Eu passei por todas as comunidades tradicionais, eu comecei trabalhando no Bonete e lá no Bonete… Todo esse trabalho que eu fiz atrás da Ilha, também, foi muito lindo, porque eu também adquiri muito conhecimento da história da cidade com essas pessoas mais antigas, que viviam lá. Então, a história do Bonete, que Bonete na verdade é Bonéte, é uma palavra espanhola que significa cone, chapéu de aniversário e esse nome é dado lá no Bonete porque o Bonete foi descoberto por espanhóis, então, o morro do Bonete é um cone, parece um chapéu de aniversário, então imagino eu que quando eles estivessem chegando lá, eles viram e falaram: “Bonete”, viram o morro e aí ficou Bonete.
A gente chama de Bonete hoje, mas o significado é esse e fui pra Serraria, fui para Ilha de Búzios, passei por todas as comunidades tradicionais, dando aula, lecionando para os filhos, netos de pescadores.
Gosto muito de viajar, já viajei para vários lugares, já tive oportunidade de conhecer alguns lugares, até alguns lugares no exterior, mas não me vejo fora da Ilha. Eu acho que a Ilha cresceu muito, mas ela ainda é aquela Ilha nossa, entendeu? Eu acho que a Ilha ainda tem essa energia pitoresca, essa energia acolhedora, essa energia da história, da antiguidade.
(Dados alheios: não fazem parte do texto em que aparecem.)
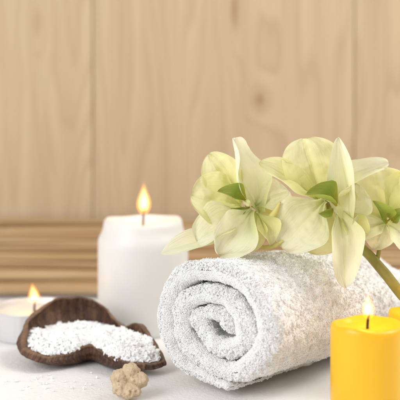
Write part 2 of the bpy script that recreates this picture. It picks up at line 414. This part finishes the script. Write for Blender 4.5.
def rim(t):
    n=len(rimc); x=t*n; i=int(math.floor(x)); f=x-i
    p0,p1,p2,p3=[Vector(rimc[(i+k)%n]) for k in (-1,0,1,2)]
    return .5*((2*p1)+(p2-p0)*f+(2*p0-5*p1+4*p2-p3)*f*f+(3*p1-p0-3*p2+p3)*f**3)
cc=Vector((-7.5,4.2,0)); PM=math.radians(106); CM=1-math.cos(PM); n=300;m=30; TH=.42
def sh(t,q,inner):
    r=rim(t); d=Vector((r.x-cc.x,r.y-cc.y,0)); D=d.length; u=d.normalized(); ph=q*PM
    H=r.z+.10*n3(t*30,0,3); rr=D*math.sin(ph); z=H*(1-math.cos(ph))/CM
    if inner: rr=max(0,rr-TH*(.4+.6*q)*(1+.5*n3(t*25,q*2,1))); z+=TH*(1-q*.8)+.05*n3(t*60,q*6,8)*q
    else: rr+=(.16*n3(t*18,q*3,1)+.07*n3(t*90,q*2.5,5)+.06*math.sin(q*26+3*n3(t*12,q,3)))*min(1,q*1.5)
    return cc+u*rr+Vector((0,0,z))
vs=[];fs=[];tn=[];rv=[]
seq=[(j/m,False) for j in range(m+1)]+[(1-j/m,True) for j in range(m+1)]
for qq,inn in seq:
    for i in range(n): vs.append(sh(i/n,max(qq,.01),inn)); tn.append(abs(2*i/n-1)); rv.append(sstep(.93 if not inn else .97,1.0,qq))
for j in range(len(seq)-1):
    for i in range(n):
        k=(i+1)%n; fs.append((j*n+i,j*n+k,(j+1)*n+k,(j+1)*n+i))
o=mesh('coconut_shell_bowl',vs,fs,SHELL,origin=cc,tone=tn,rimv=rv); tag(o,'rough dark brown lobed coconut husk bowl filled with salt','bowl')
def sp(t,q):
    r=rim(t); d=Vector((r.x-cc.x,r.y-cc.y,0)); D=d.length; u=d.normalized(); l=min(r.z*.90,1.5)
    ph=math.acos(max(-.2,1-l/r.z*CM)); rr=max(.1,D*math.sin(ph)-TH*.85)*q
    p=cc+u*rr; notch=math.exp(-((p.x+7.6)/.7)**2)*math.exp(-((p.y-2.4)/1.6)**2)
    p.z=l*q**3+(1-q**3)*2.0+.30*n3(p.x*.8,p.y*.8,1)+.12*n3(p.x*2.5,p.y*2.5,4)-.40*notch*(1-q**3); return p
vs=[];fs=[];nn=90;mm=20
for j in range(mm+1):
    for i in range(nn): vs.append(sp(i/nn,max(.01,j/mm)))
for j in range(mm):
    for i in range(nn):
        k=(i+1)%nn; fs.append((j*nn+i,j*nn+k,(j+1)*nn+k,(j+1)*nn+i))
for g in range(4800):
    p=sp(random.random(),math.sqrt(random.random())*.99); grain(vs,fs,p+Vector((0,0,random.uniform(-.02,.14))),random.uniform(.06,.18))
so=mesh('salt_heap',vs,fs,SALT,origin=cc,smooth=False); tag(so,'coarse white bath salt heaped in a brown husk bowl','salt',kind='stuff')
vs=[];fs=[]
for g in range(40):
    x=random.gauss(-10.0,2.2); y=random.gauss(-1.7,1.1); r=random.uniform(.04,.11)
    grain(vs,fs,Vector((x,y,r*.8)),r)
o=mesh('spilled_salt',vs,fs,SALT,origin=(-9,0,0),smooth=False); tag(o,'loose white salt grains scattered on the table','salt',kind='stuff')

# ---------------- little flower shaped stone ----------------
cs=Vector((-4.45,-4.4,1.08)); n=130;m=36; vs=[];fs=[]
tilt=Matrix.Rotation(math.radians(60),3,'X')@Matrix.Rotation(math.radians(14),3,'Z')
pores=[(random.uniform(-1,1),random.uniform(-1,1),random.uniform(.05,.10)) for _ in range(30)]
for side in (1,-1):
    for j in range(m+1):
        q=j/m
        for i in range(n):
            a=2*math.pi*i/n; lob=abs(math.cos(2.5*a+.4+.25*math.sin(a*2))); R=1.12*(.80+.20*lob**.7)*(1+.18*n3(math.cos(a)*1.6,math.sin(a)*1.6,4))
            r=R*math.sin(q*math.pi/2); zz=.62*max(0,1-q**2.6)**.5*(.68+.32*lob*min(1,q*2.5))-(.2*math.exp(-(r/.2)**2))
            for hx,hy,hr in pores:
                dd=((r*math.cos(a)-hx)**2+(r*math.sin(a)-hy)**2)/(hr*hr)
                if dd<6: zz-=.12*math.exp(-dd)
            z=side*max(0,zz)*(1 if side>0 else .8)
            p=Vector((r*math.cos(a),r*math.sin(a),z))
            if p.length>0: p+=p.normalized()*(.12*n3(p.x*2.4,p.y*2.4,p.z*2.4)+.06*n3(p.x*7,p.y*7,p.z*7)-.10*max(0,n3(p.x*4+9,p.y*4,p.z*4)-.15))
            vs.append(cs+tilt@p)
for sd in range(2):
    for j in range(m):
        for i in range(n):
            k=(i+1)%n;b=sd*(m+1)*n; f=(b+j*n+i,b+j*n+k,b+(j+1)*n+k,b+(j+1)*n+i); fs.append(f if sd==0 else f[::-1])
zmin=min(v.z for v in vs); vs=[v-Vector((0,0,zmin-.005)) for v in vs]
o=mesh('flower_stone',vs,fs,BEIGE,origin=(cs.x,cs.y,0)); tag(o,'small beige lobed flower-shaped stone standing on the table','decorative stone')

# ---------------- orchids ----------------
K=.066
def E(u,v,dy=0): return Vector(((u-200)*K,dy,19.6-(v-80)*K))     # front-elevation drawing of the spray
def petal(parent,b,t,w,mat,N=(0,-1,.15),cup=.25,bend=.3,shape=.8,tipb=0,rip=.11,name='petal',asym=0,pw=.5,blunt=.0,twist=0):
    B,T=Vector(b),Vector(t); ax=T-B; L=ax.length; ax=ax.normalized(); Nn=Vector(N); Nn=(Nn-ax*Nn.dot(ax)).normalized(); sd=ax.cross(Nn).normalized()
    ns,nr=44,29; W=w*K/2; vs=[];fs=[];uv=[]; sx=random.uniform(0,50)
    for i in range(ns+1):
        s=(i/ns); s=1-(1-s)**1.35
        prof=(math.sin(math.pi*min(1,max(0,s))**shape))**pw if 0<s<1 else 0
        prof*=.35+.65*sstep(0,.42,s); prof=max(prof,.14*(1-s))
        tw_=twist*s; n_=Nn*math.cos(tw_)+sd*math.sin(tw_); s_=sd*math.cos(tw_)-Nn*math.sin(tw_)
        for j in range(nr):
            r=-1+2*j/(nr-1); ww=W*prof*(1+.08*n3(s*3,sx+(r>0)*9,1))
            p=B+ax*L*s+s_*(r*ww)
            p+=n_*(bend*4*s*(1-s)*L*.25+ cup*ww*(r*r) - tipb*L*max(0,s-.5)**2*2)
            p+=n_*(rip*W*2.4*math.sin(s*8+r*2+sx)*abs(r)**2*s)+n_*(.22*W*n3(s*3+sx,r*1.5,0))+n_*(.04*W*n3(s*12+sx,r*6,4))
            p+=s_*(asym*L*s*s)+ax*(rip*W*1.8*n3(r*2.5,sx,s*3)*s*(1-abs(2*s-1)**6))
            p+=n_*(-.14*W*math.exp(-(r/.10)**2)*(1-s))
            vs.append(p); uv.append((s,(r+1)/2))
    for i in range(ns):
        for j in range(nr-1): fs.append((i*nr+j,i*nr+j+1,(i+1)*nr+j+1,(i+1)*nr+j))
    return mesh(name,vs,fs,mat,parent=parent,uv=uv)
spray=empty('orchid_spray',(8,1,8.6)); tag(spray,'pale creamy yellow orchid spray lying on the rolled white towel','orchid')
v,f=tube([E(425,316,-.5),E(400,293,-1.4),E(380,268,-1.2),E(360,247,.0),E(334,238,.8),E(300,234,1.2),E(268,238,1.0),E(245,234,.8)],[.36,.35,.35,.32,.27,.22,.2,.14],14,8)
stem=mesh('stem',v,f,STEMM,parent=spray)
COLM=simple('column_wax',(.70,.70,.22),(.88,.86,.48),90,.45)
def flower(c,petals,lip,ped,buds=()):
    C=E(*c)
    v,f=tube([C+Vector((0,.7,0)),C+Vector((0,.1,.1)),C+Vector((.05,-.3,.12)),C+Vector((.08,-.5,-.06))],[.14,.2,.22,.10],12,5)
    fl=mesh('flower',v,f,COLM,parent=spray)
    for p in petals: petal(fl,E(*p[0]),E(*p[1]),p[2],p[3],**p[4])
    for p in lip: petal(fl,E(*p[0]),E(*p[1]),p[2],LIPM,name='lip',**p[3])
    pts=[E(*q) for q in ped]; v,f=tube(pts,[.14]*len(pts),10,6); mesh('pedicel',v,f,STEMM,parent=fl)
    return fl
def bud(pts,rad):
    v,f=tube([E(*p) for p in pts],rad,12,6); mesh('bud',v,f,BUD,parent=spray)
bud([(258,238,.6),(263,226,-.2),(272,214,-.8),(279,200,-1.1)],[.10,.2,.24,.06])
bud([(262,240,.6),(272,232,-.1),(283,220,-.5),(287,206,-.6)],[.10,.2,.22,.05])
bud([(250,240,.8),(262,246,-.4),(274,243,-.9),(282,238,-1.0)],[.08,.14,.16,.05])
flower((246,203,-.6),[
 ((242,206,.5),(191,196,.3),54,PETAL,dict(N=(-.2,-1,.4),cup=.3,bend=.3,shape=1.2,pw=.42)),
 ((242,202,.7),(209,155,1.1),40,PETAL,dict(N=(-.3,-1,.2),cup=.35,bend=.25,shape=1.1,pw=.45)),
 ((260,212,-.3),(234,137,-.8),42,PALE,dict(N=(.55,-1,.1),cup=.9,bend=-.45,shape=.66,pw=.7,twist=.35)),
 ((244,210,-.3),(197,240,-.8),40,PALE,dict(N=(-.3,-1,.7),cup=.5,bend=.4,shape=1.1,pw=.45)),
 ((252,208,-.7),(216,249,-1.7),44,PALE,dict(N=(.3,-1,.6),cup=.6,bend=.55,shape=1.05,twist=-.35,pw=.45)),
 ((254,210,-.2),(246,250,-.6),34,PETAL,dict(N=(0,-1,.3),cup=.5,bend=.4,shape=.95)),
 ((252,206,.3),(293,226,.5),40,PETAL,dict(N=(.3,-1,.4),cup=.4,bend=.3,shape=1.1,pw=.45)),
 ((254,206,-.2),(290,192,.3),32,PALE,dict(N=(.2,-1,.6),cup=.5,bend=.4,shape=1.0)),
 ((256,212,-.7),(270,243,-1.0),24,PETAL,dict(N=(.5,-1,.3),cup=.9,bend=.4)),
 ((240,236,.2),(161,254,-.1),24,PALE,dict(N=(-.1,-1,.9),cup=.6,bend=.35,shape=.85)),
],[
 ((246,200,-.9),(217,189,-1.5),17,dict(N=(0,-1,.7),cup=1.2,bend=.5)),
 ((248,206,-.9),(230,206,-1.3),9,dict(N=(0,-1,-.4),cup=.9,bend=.4)),
],[(246,203,0),(254,222,.9),(262,237,1.2)])
flower((326,198,-.8),[
 ((322,204,.5),(304,139,.5),64,PETAL,dict(N=(.1,-1,.35),cup=.22,bend=.3,shape=1.3,pw=.38)),
 ((318,200,.1),(259,162,-.3),30,PETAL,dict(N=(-.1,-1,.8),cup=.45,bend=.4,shape=.8)),
 ((332,186,.3),(389,163,.2),26,PALE,dict(N=(.1,-1,.8),cup=.45,bend=.3,shape=.75)),
 ((324,200,-.2),(281,246,-.9),60,PALE,dict(N=(-.1,-1,.4),cup=.3,bend=.5,shape=1.2,pw=.40)),
 ((330,204,.2),(312,254,0),48,PETAL,dict(N=(.1,-1,.3),cup=.3,bend=.4,shape=1.1,pw=.45)),
 ((336,206,-.4),(341,280,-2.4),34,PALE,dict(N=(.45,-1,.35),cup=.9,bend=.4,shape=.85,twist=.5)),
 ((348,232,-1.2),(336,136,-1.2),30,PALE,dict(N=(-.8,-1,.1),cup=1.2,bend=-.3,shape=.8,pw=.6,twist=.4)),
 ((340,212,-.2),(358,184,-.2),38,PALE,dict(N=(.5,-1,.3),cup=.7,bend=.4,shape=1.0)),
 ((340,212,-.4),(357,244,-1.0),28,PETAL,dict(N=(.5,-1,.2),cup=.8,bend=.4)),
],[
 ((334,204,-1.0),(303,190,-1.9),22,dict(N=(.1,-1,.9),cup=1.3,bend=.6)),
 ((332,206,-1.0),(316,210,-1.5),10,dict(N=(.1,-1,-.4),cup=.9,bend=.4)),
],[(326,198,0),(334,222,.6),(338,237,1.0)])
flower((384,216,-.6),[
 ((386,226,.4),(376,168,.4),68,PETAL,dict(N=(-.1,-1,.35),cup=.22,bend=.3,shape=1.3,pw=.38)),
 ((386,218,.2),(428,186,.4),58,PETAL,dict(N=(.2,-1,.4),cup=.25,bend=.3,shape=1.2,pw=.42)),
 ((384,222,-.3),(349,236,-.9),30,PALE,dict(N=(-.1,-1,.8),cup=.5,bend=.4)),
 ((386,222,-.4),(416,246,-1.3),42,PALE,dict(N=(.1,-1,.6),cup=.5,bend=.5,shape=1.1,pw=.45)),
 ((384,222,-.1),(372,248,-.5),30,PALE,dict(N=(0,-1,.5),cup=.5,bend=.4,shape=1.0)),
],[
 ((384,222,-.8),(368,198,-1.6),16,dict(N=(.4,-1,.1),cup=1.3,bend=.5)),
 ((390,220,-.8),(399,206,-1.4),13,dict(N=(-.3,-1,.3),cup=1.1,bend=.5)),
],[(384,216,0),(380,240,-.3),(374,262,-.9)])

# ---------------- light ----------------
wd=bpy.data.worlds.new('World'); scene.world=wd; wd.use_nodes=True
bg=wd.node_tree.nodes['Background']; bg.inputs[0].default_value=(1,.99,.98,1); bg.inputs[1].default_value=.56
def area(name,loc,tgt,size,power,color):
    d=bpy.data.lights.new(name,'AREA'); d.shape='SQUARE'; d.size=size; d.energy=power; d.color=color
    o=bpy.data.objects.new(name,d); o.location=Vector(loc); o.rotation_euler=(Vector(tgt)-Vector(loc)).to_track_quat('-Z','Y').to_euler(); col.objects.link(o)
area('key_light',(.70,.12,.85),(.03,.03,.03),.55,8.2,(1,.972,.93))  # soft area lamp added as key from the upper right; no actual window
area('front_fill',(-.75,-.65,.55),(.03,-.02,.05),.6,7.6,(1,.995,.985))
# ---------------- camera ----------------
cd=bpy.data.cameras.new('camera'); cam=bpy.data.objects.new('camera',cd); col.objects.link(cam); scene.camera=cam
cam.location=(0,-.66,.196); cam.rotation_euler=(math.radians(90),0,0)
cd.lens=90; cd.sensor_width=36; cd.shift_y=-.30; cd.clip_start=.01; cd.clip_end=20
cd.dof.use_dof=True; cd.dof.focus_distance=.635; cd.dof.aperture_fstop=7
scene.view_settings.view_transform='Standard'; scene.view_settings.look='None'; scene.view_settings.exposure=0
Eu tenho orgulho de falar que eu sou caiçara e que eu nasci na Ilhabela e que eu sou da Ilhabela e que a minha Ilhabela é linda e vai continuar sendo linda pra sempre.
Ser caiçara é ser gente boa, é andar de pé no chão, é entrar no mar, é pescar, é comer peixe seco, é comer farinha-da-terra, os nossos pratos típicos, né, o pirão de banana verde, é o azul-marinho, é ser feliz, é essa união que a gente sempre teve de caiçara, ser caiçara é ser acolhedor, receber bem as pessoas dentro de casa, é fazer uma boa festa, é tomar uma boa consertada na festa de São Benedito (risos), é ser livre ser caiçara. É isso que eu sinto de ser caiçara.
[O que gosta de fazer] De ir para atrás da Ilha, de ficar lá na minha casa na Praia da Fome, de ascender meu fogo de lenha, de fazer o meu fogo tacuruba no quintal, de ir plantar mandioca, de ir para a roça, de ir para o mar pescar, de entrar na cachoeira, de ficar atrás da Ilha. Uma das coisas que eu mais gosto de fazer é de ir para lá, de assar os meus peixinhos nos moquém, sabe, de defumar, de fazer as coisas caiçaras e de pintar, de fazer os meus artesanatos, de fazer as coisas que eu gosto de fazer dentro da minha casa, de estar lá no meio dos caiçaras, no meio do meu povo.
É uma das coisas que eu mais amo fazer agora. Inclusive, eu penso em me aposentar e ir morar atrás da Ilha, de terminar os meus dias lá. [De artesanato], eu faço trancas de palha de banana, que foi uma história que foi deixada pela minha avó, né, faço réplicas de casinhas de pau a pique, faço algum tipo de cestaria com bambu fininho...
Sou o filho de uma roceira, de uma mulher que trabalhou a vida toda na roça e de um homem que trabalhou a vida toda no mar, então eu sempre guardei essa importância, eu acho lindo isso, né? Tudo muito simples o que eu vivi, mas com muito amor, com muita esperança e com muita devoção!